• [What is asked]
From the first line of the data below, copy each line up to the one containing "renderer.shadowMap.enabled = true;", and include that line too.
◆ ◆ ◆
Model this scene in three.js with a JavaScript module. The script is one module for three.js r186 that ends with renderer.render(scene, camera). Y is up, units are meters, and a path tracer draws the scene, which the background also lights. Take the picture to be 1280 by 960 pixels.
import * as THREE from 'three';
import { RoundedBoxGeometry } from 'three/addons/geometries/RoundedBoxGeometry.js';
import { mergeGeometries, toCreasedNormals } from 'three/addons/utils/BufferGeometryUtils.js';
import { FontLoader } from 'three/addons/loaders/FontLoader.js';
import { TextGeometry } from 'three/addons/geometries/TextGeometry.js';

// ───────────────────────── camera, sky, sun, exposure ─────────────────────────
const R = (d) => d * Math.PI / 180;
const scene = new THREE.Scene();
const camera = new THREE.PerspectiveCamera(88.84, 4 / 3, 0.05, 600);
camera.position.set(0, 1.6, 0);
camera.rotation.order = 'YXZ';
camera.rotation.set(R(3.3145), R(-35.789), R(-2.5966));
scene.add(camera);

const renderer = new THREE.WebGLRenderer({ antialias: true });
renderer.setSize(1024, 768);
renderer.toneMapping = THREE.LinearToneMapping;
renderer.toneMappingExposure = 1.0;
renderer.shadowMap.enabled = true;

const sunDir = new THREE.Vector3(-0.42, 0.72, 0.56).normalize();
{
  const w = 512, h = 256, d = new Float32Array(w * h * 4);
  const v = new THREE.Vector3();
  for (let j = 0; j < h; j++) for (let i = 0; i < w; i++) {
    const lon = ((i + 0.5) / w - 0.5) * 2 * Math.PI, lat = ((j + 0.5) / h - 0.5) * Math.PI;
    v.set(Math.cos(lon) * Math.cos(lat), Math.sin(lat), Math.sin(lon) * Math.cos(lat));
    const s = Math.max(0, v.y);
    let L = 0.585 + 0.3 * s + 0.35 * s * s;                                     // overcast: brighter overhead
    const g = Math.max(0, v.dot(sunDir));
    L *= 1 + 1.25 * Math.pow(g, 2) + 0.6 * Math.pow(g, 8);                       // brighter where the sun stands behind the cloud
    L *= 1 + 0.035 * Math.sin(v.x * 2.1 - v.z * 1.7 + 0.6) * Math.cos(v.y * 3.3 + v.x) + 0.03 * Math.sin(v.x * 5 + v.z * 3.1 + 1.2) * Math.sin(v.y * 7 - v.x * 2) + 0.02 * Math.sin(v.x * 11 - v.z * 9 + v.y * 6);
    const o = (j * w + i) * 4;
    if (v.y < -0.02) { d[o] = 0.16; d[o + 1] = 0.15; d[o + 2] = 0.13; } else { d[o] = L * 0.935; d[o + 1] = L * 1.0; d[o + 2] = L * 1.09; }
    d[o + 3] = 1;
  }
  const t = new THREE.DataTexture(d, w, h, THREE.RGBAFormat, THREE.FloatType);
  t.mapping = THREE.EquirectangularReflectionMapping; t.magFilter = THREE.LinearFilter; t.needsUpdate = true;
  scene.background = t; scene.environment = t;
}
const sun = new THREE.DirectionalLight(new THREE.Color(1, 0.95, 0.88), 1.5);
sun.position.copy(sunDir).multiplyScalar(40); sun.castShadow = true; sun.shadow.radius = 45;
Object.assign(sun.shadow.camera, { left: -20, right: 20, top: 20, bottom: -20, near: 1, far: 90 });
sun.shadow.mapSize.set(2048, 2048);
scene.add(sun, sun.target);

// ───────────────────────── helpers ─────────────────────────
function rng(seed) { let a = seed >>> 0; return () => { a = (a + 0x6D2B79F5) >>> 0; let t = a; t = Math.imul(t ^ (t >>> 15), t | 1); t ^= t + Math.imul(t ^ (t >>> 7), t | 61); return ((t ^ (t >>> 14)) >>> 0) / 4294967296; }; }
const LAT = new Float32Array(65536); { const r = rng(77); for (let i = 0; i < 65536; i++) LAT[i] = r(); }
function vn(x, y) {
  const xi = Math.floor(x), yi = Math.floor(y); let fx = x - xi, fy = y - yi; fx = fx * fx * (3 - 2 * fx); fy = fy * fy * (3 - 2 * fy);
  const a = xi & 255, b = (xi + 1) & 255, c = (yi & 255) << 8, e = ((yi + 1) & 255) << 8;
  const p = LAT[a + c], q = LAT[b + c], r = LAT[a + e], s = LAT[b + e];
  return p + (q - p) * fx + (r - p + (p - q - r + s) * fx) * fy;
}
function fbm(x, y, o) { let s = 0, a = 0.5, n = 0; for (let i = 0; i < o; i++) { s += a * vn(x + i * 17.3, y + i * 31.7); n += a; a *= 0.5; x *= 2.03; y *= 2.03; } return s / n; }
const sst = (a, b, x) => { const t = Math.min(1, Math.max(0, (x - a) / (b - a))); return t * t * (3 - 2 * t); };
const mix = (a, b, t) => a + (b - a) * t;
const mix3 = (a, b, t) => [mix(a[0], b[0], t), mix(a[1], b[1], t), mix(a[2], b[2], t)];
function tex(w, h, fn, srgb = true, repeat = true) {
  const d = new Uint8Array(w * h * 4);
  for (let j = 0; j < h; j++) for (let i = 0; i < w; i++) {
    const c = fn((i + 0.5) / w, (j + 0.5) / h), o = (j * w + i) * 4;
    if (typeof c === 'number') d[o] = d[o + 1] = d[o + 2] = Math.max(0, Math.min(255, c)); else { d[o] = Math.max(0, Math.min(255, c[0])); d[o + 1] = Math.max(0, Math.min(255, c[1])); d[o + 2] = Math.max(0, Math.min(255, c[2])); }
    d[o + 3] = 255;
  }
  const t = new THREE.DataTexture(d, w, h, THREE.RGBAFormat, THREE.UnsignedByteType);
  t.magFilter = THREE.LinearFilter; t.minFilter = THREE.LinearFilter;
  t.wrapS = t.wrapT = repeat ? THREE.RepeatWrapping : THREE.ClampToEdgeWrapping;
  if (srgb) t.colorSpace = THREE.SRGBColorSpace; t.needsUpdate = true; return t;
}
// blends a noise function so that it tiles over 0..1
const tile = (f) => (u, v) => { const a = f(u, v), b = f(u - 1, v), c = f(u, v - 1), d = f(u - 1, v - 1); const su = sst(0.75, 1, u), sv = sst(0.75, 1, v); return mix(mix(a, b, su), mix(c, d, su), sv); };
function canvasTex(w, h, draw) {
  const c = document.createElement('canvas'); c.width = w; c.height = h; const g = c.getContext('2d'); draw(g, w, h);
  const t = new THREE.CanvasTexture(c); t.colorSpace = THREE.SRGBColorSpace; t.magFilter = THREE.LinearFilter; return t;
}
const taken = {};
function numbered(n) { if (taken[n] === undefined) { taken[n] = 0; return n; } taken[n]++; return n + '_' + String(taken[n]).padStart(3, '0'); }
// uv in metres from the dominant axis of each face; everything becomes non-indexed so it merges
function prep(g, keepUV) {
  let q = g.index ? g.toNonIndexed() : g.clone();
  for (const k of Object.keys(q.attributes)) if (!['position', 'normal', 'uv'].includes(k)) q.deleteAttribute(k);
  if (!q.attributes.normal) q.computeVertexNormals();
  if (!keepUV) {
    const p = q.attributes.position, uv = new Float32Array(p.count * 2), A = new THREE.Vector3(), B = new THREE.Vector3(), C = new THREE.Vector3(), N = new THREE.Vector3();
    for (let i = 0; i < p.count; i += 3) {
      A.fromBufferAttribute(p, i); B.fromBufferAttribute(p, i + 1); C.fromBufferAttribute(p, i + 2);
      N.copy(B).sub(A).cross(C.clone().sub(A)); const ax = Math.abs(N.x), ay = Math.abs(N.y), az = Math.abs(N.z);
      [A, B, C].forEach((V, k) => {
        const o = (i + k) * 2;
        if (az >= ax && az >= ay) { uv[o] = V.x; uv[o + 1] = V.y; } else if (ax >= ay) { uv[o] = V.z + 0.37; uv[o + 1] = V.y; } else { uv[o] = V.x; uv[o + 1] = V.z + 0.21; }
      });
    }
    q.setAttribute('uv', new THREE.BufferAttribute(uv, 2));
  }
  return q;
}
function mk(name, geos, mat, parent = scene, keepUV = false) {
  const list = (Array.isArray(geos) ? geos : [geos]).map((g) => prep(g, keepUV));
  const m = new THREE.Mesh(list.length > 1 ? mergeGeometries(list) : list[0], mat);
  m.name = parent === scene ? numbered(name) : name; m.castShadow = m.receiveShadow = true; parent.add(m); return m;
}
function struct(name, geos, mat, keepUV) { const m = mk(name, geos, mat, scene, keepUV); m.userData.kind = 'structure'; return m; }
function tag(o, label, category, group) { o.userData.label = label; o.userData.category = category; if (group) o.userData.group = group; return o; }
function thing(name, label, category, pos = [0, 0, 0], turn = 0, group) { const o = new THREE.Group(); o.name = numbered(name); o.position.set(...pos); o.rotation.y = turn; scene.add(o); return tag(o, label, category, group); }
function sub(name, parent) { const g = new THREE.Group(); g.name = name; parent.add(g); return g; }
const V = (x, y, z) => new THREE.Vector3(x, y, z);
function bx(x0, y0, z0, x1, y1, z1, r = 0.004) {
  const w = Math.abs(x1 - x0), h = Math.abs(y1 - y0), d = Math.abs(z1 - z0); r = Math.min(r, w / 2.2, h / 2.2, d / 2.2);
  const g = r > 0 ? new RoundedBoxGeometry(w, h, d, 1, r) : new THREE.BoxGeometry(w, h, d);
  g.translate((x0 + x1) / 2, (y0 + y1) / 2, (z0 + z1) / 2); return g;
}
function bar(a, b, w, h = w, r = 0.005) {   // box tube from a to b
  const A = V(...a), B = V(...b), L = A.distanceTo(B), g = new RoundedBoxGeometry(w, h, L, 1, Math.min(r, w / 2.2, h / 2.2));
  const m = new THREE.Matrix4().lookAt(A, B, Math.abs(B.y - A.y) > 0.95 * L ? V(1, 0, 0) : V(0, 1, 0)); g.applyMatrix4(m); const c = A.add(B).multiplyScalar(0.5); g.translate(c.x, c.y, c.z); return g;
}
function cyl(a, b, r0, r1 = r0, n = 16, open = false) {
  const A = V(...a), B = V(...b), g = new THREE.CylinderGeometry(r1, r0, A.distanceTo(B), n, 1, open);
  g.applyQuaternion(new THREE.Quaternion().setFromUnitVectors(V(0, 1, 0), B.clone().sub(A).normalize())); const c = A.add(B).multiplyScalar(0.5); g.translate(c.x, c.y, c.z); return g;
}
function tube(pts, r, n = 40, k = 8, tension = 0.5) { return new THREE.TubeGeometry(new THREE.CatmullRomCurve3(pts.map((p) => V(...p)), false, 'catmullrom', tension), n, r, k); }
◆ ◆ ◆
• [Solution to the exercise]
Model this scene in three.js with a JavaScript module. The script is one module for three.js r186 that ends with renderer.render(scene, camera). Y is up, units are meters, and a path tracer draws the scene, which the background also lights. Take the picture to be 1280 by 960 pixels.
import * as THREE from 'three';
import { RoundedBoxGeometry } from 'three/addons/geometries/RoundedBoxGeometry.js';
import { mergeGeometries, toCreasedNormals } from 'three/addons/utils/BufferGeometryUtils.js';
import { FontLoader } from 'three/addons/loaders/FontLoader.js';
import { TextGeometry } from 'three/addons/geometries/TextGeometry.js';

// ───────────────────────── camera, sky, sun, exposure ─────────────────────────
const R = (d) => d * Math.PI / 180;
const scene = new THREE.Scene();
const camera = new THREE.PerspectiveCamera(88.84, 4 / 3, 0.05, 600);
camera.position.set(0, 1.6, 0);
camera.rotation.order = 'YXZ';
camera.rotation.set(R(3.3145), R(-35.789), R(-2.5966));
scene.add(camera);

const renderer = new THREE.WebGLRenderer({ antialias: true });
renderer.setSize(1024, 768);
renderer.toneMapping = THREE.LinearToneMapping;
renderer.toneMappingExposure = 1.0;
renderer.shadowMap.enabled = true;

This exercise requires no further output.